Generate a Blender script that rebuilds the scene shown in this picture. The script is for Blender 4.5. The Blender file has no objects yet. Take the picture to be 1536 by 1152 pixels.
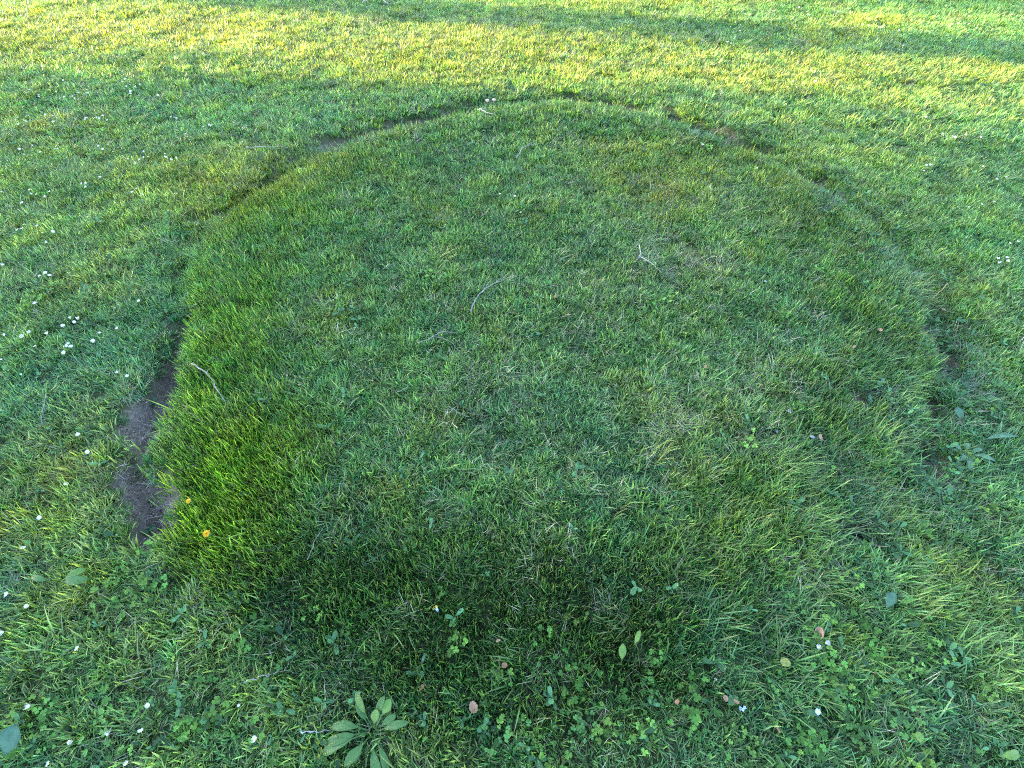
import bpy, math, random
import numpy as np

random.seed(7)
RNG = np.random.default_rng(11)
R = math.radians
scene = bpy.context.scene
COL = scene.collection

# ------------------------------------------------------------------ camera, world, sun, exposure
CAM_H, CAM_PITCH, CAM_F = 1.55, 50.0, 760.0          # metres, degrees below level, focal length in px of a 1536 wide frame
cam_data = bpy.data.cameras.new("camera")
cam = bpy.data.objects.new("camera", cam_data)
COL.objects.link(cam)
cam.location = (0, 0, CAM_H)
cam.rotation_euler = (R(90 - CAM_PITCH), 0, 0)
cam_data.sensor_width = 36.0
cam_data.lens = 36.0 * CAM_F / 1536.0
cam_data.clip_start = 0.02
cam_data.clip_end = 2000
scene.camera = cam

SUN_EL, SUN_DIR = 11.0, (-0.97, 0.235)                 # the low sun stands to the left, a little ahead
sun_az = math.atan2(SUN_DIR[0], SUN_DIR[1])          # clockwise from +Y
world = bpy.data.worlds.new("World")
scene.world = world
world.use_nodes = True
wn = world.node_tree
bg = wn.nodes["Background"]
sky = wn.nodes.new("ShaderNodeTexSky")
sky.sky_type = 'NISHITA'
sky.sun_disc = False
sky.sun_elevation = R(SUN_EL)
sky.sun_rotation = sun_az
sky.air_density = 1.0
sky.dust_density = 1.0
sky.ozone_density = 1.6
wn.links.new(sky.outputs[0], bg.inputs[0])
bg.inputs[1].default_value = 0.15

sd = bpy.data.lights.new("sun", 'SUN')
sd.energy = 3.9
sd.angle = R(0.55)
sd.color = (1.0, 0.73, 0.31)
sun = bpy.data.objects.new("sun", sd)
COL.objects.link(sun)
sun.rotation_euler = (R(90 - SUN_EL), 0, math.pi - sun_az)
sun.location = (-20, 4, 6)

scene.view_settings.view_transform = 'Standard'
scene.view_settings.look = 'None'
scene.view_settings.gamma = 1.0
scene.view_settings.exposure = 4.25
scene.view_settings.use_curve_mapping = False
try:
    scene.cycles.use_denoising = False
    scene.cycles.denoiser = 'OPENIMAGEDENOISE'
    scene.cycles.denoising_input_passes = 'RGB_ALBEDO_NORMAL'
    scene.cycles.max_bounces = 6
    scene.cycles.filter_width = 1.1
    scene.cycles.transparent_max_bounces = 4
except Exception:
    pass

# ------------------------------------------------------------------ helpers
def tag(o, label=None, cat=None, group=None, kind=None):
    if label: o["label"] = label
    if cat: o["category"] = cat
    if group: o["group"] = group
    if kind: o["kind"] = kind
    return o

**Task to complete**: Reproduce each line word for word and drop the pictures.

**Task solution**:
Generate a Blender script that rebuilds the scene shown in this picture. The script is for Blender 4.5. The Blender file has no objects yet. Take the picture to be 1536 by 1152 pixels.
import bpy, math, random
import numpy as np

random.seed(7)
RNG = np.random.default_rng(11)
R = math.radians
scene = bpy.context.scene
COL = scene.collection

# ------------------------------------------------------------------ camera, world, sun, exposure
CAM_H, CAM_PITCH, CAM_F = 1.55, 50.0, 760.0          # metres, degrees below level, focal length in px of a 1536 wide frame
cam_data = bpy.data.cameras.new("camera")
cam = bpy.data.objects.new("camera", cam_data)
COL.objects.link(cam)
cam.location = (0, 0, CAM_H)
cam.rotation_euler = (R(90 - CAM_PITCH), 0, 0)
cam_data.sensor_width = 36.0
cam_data.lens = 36.0 * CAM_F / 1536.0
cam_data.clip_start = 0.02
cam_data.clip_end = 2000
scene.camera = cam

SUN_EL, SUN_DIR = 11.0, (-0.97, 0.235)                 # the low sun stands to the left, a little ahead
sun_az = math.atan2(SUN_DIR[0], SUN_DIR[1])          # clockwise from +Y
world = bpy.data.worlds.new("World")
scene.world = world
world.use_nodes = True
wn = world.node_tree
bg = wn.nodes["Background"]
sky = wn.nodes.new("ShaderNodeTexSky")
sky.sky_type = 'NISHITA'
sky.sun_disc = False
sky.sun_elevation = R(SUN_EL)
sky.sun_rotation = sun_az
sky.air_density = 1.0
sky.dust_density = 1.0
sky.ozone_density = 1.6
wn.links.new(sky.outputs[0], bg.inputs[0])
bg.inputs[1].default_value = 0.15

sd = bpy.data.lights.new("sun", 'SUN')
sd.energy = 3.9
sd.angle = R(0.55)
sd.color = (1.0, 0.73, 0.31)
sun = bpy.data.objects.new("sun", sd)
COL.objects.link(sun)
sun.rotation_euler = (R(90 - SUN_EL), 0, math.pi - sun_az)
sun.location = (-20, 4, 6)

scene.view_settings.view_transform = 'Standard'
scene.view_settings.look = 'None'
scene.view_settings.gamma = 1.0
scene.view_settings.exposure = 4.25
scene.view_settings.use_curve_mapping = False
try:
    scene.cycles.use_denoising = False
    scene.cycles.denoiser = 'OPENIMAGEDENOISE'
    scene.cycles.denoising_input_passes = 'RGB_ALBEDO_NORMAL'
    scene.cycles.max_bounces = 6
    scene.cycles.filter_width = 1.1
    scene.cycles.transparent_max_bounces = 4
except Exception:
    pass

# ------------------------------------------------------------------ helpers
def tag(o, label=None, cat=None, group=None, kind=None):
    if label: o["label"] = label
    if cat: o["category"] = cat
    if group: o["group"] = group
    if kind: o["kind"] = kind
    return o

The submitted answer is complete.